Пастернак, как мы помним, считал, что, «приходя к мысли о самоубийстве, ставят крест на себе, отворачиваются от прошлого, объявляют себя банкротами, а свои воспоминания недействительными». Но вот Маяковский, придя к мысли о самоубийстве, почему-то вспомнил про этот злополучный лозунг, пожалел, что ему не дали «доругаться» с каким-то Ермиловым.
Авторы и редакторы КЛЭ (Краткой Литературной Энциклопедии, выходившей у нас в 60-е годы) любили пошутить. Мишенью этих шуток были недавно еще неприкасаемые столпы и ревнители официальной идеологии. А поскольку времена были уже сравнительно либеральные, некоторые из этих шуток не только вылетали за пределы редакционных стен, но даже и выплескивались на страницы самого издания. Так, например, под статьей о широко известном в литературных кругах гэпэушном провокаторе Эльсберге красовалась подпись: «Г. П. Уткин», прозрачно намекавшая на кровную связь героя статьи с нашими славными органами.
Иногда шутки, не теряя своей язвительности, были более тонкими: не внося в текст статьи никакой отсебятины, сохраняя видимость предельной объективности, шутники играли на контрастах, создавая разные причудливые комбинации из заглавий, упоминаемых в библиографическом указателе.
Статья о Сартре, например, сопровождалась таким списком критической литературы о знаменитом французе: «Смертяшкины во Франции» (1947), «Философия предателей» (1949), «Черная драматургия французских космополитов» (1950), «Сартр и развитие современной французской драмы» (1959), «Интеллектуальные драмы Сартра» (1962), «Эстетическая концепция Ж.-П. Сартра» (1968), «Жан-Поль Сартр и Экзистенциализм» (1970).
Простой этот перечень, показывая, как менялось отношение к Сартру у советских его критиков в зависимости от направления стрелки идеологического компаса, как отражалось это в самой стилистике одних только заглавий их критических опусов, представлял собой довольно злую пародию на тогдашние наши литературные нравы.
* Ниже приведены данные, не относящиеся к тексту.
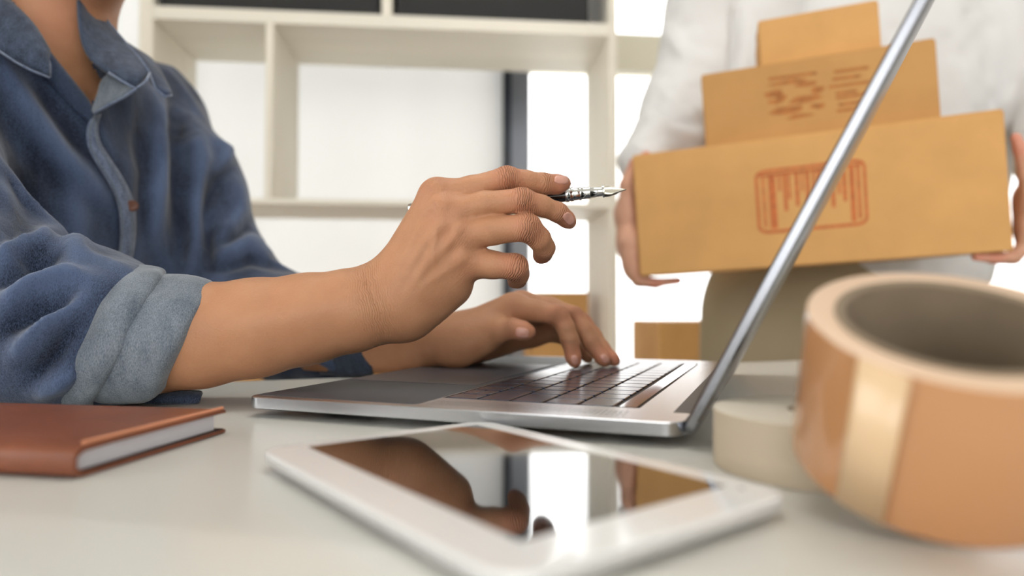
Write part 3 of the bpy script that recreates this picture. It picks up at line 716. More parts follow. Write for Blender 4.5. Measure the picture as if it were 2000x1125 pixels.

Куда было направлено жало этой художественной сатиры, объяснять не приходилось, тем более что авторами этих разных статей, выполненных в столь различных стилистических манерах, порой оказывались одни и те же люди.
Вершиной этих изящных стилистических игр сотрудников КЛЭ явилась сочиненная кем-то из них статья о Ермилове. Она вся — целиком! — состояла только из перечня названий трудов этого критика и литературоведа, написанных в разное время. Художественный прием, так удачно реализованный в библиографическом указателе к статье о Сартре, тут сработал не с удвоенной и даже не с удесятеренной, а по меньшей мере стократной мощью.